* **Task goal**:
Among the entries, which lines carry the string "script"? Copy each of them.

[Scenes as source code]
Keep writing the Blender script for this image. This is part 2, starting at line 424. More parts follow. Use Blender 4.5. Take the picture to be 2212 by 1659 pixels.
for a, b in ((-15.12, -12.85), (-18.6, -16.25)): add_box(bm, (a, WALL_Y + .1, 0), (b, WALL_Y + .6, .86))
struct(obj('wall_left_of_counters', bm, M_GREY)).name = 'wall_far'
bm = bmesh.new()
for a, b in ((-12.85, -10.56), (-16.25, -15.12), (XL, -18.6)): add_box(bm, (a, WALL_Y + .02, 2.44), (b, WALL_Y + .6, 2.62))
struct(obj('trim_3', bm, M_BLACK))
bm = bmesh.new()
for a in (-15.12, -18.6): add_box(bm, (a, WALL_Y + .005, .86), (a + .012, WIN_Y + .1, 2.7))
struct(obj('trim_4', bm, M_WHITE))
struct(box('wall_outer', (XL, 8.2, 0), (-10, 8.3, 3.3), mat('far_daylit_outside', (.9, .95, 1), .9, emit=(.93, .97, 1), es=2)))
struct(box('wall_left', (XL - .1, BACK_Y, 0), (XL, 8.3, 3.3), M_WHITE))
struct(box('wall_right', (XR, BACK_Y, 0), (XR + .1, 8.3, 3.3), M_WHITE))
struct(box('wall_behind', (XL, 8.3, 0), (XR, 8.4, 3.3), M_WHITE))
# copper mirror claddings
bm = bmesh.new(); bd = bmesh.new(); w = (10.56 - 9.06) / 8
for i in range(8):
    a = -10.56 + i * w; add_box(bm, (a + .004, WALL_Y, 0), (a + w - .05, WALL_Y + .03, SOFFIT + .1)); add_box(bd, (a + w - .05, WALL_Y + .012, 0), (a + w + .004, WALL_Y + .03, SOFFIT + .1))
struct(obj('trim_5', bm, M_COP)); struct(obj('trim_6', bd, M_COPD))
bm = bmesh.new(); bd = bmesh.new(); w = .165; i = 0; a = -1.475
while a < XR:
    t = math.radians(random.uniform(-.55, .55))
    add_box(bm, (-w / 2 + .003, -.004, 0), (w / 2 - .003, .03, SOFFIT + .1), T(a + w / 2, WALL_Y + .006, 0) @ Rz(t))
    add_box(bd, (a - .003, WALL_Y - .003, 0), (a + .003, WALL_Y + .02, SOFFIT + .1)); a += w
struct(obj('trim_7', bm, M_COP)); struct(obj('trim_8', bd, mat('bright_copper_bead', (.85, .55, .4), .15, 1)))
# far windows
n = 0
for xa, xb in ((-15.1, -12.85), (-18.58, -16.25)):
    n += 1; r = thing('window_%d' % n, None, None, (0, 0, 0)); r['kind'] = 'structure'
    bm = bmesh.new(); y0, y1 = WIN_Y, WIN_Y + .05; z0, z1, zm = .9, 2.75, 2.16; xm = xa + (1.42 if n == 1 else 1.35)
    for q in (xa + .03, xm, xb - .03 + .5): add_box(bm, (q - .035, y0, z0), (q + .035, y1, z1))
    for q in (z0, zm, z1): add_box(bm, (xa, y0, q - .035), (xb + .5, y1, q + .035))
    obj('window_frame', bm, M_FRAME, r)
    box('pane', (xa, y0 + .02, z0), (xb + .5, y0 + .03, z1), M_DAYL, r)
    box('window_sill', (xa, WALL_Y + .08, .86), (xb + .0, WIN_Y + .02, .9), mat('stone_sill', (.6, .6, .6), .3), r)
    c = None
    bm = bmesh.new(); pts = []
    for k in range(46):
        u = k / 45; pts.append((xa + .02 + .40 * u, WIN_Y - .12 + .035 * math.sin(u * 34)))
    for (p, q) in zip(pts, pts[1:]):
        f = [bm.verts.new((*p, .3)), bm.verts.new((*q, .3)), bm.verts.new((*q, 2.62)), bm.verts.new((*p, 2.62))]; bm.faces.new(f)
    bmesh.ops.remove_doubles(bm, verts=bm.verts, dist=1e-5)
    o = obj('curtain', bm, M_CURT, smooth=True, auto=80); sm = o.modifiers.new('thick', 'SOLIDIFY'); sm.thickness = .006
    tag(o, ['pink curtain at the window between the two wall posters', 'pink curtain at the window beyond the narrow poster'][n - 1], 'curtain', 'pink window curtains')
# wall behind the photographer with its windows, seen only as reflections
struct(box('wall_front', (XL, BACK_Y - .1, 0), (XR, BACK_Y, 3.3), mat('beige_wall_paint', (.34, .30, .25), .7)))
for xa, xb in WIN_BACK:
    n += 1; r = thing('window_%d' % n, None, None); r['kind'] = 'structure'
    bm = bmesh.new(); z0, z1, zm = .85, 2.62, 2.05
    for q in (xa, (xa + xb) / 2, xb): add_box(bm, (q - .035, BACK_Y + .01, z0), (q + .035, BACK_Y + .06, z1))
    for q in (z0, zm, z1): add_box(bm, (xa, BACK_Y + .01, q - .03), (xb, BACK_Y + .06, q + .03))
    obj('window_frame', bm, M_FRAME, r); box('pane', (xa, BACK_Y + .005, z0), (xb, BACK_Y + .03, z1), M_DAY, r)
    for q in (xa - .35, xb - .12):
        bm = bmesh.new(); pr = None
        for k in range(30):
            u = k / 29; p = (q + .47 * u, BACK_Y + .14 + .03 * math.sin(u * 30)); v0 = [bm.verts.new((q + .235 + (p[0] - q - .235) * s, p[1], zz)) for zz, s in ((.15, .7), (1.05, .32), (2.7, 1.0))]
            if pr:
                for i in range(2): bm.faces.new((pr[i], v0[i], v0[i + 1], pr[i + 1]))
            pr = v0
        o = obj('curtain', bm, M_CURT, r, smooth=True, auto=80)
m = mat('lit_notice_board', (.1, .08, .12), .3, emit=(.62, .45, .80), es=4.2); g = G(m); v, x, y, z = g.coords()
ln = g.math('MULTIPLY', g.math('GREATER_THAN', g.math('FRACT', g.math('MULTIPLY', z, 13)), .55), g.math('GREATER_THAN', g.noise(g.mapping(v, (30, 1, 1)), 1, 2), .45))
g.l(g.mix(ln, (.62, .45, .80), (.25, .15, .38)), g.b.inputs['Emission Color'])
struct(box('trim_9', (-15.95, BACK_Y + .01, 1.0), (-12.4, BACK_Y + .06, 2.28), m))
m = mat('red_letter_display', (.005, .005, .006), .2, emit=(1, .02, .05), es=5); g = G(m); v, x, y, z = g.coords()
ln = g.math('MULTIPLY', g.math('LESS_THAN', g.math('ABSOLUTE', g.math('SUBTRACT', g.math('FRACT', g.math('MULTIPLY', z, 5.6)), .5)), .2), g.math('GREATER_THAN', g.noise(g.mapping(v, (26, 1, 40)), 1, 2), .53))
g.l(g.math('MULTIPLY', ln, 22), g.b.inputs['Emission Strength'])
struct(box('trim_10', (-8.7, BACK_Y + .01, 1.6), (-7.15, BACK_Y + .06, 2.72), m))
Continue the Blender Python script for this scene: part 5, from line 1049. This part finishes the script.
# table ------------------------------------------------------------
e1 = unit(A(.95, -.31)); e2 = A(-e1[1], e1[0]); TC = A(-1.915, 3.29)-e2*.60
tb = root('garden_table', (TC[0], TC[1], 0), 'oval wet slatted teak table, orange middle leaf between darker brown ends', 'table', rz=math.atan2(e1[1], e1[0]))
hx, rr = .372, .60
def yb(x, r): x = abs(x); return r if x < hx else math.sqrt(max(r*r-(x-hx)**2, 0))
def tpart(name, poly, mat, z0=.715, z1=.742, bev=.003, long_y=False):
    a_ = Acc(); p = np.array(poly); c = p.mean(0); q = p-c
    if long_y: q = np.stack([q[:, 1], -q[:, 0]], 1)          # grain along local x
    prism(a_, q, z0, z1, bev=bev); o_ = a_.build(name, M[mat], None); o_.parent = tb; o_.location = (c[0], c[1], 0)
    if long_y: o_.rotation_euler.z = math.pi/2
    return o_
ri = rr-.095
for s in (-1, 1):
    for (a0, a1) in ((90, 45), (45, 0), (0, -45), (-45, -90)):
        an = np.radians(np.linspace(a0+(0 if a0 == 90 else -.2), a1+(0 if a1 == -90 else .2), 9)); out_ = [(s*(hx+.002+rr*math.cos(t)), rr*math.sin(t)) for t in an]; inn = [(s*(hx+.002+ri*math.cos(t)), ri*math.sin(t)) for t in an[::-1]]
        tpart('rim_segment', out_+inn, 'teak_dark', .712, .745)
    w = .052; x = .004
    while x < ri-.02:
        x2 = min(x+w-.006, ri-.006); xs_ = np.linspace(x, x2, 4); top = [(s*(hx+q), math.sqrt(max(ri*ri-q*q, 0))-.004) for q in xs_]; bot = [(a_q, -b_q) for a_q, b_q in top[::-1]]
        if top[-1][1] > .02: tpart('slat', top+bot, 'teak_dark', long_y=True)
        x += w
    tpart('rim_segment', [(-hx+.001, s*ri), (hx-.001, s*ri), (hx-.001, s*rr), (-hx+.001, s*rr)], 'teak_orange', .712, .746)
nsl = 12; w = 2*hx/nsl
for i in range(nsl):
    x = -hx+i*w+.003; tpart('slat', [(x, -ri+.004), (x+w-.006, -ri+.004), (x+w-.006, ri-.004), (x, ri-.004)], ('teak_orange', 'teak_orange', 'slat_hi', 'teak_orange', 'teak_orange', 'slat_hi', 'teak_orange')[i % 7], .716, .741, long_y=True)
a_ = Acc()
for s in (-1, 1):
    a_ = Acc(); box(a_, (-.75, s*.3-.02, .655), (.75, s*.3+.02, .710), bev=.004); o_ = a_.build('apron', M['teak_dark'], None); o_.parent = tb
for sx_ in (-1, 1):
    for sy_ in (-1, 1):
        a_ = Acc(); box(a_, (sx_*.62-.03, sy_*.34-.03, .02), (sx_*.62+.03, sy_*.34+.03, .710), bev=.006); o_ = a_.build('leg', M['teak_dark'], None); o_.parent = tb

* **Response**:
Keep writing the Blender script for this image. This is part 2, starting at line 424. More parts follow. Use Blender 4.5. Take the picture to be 2212 by 1659 pixels.
Continue the Blender Python script for this scene: part 5, from line 1049. This part finishes the script.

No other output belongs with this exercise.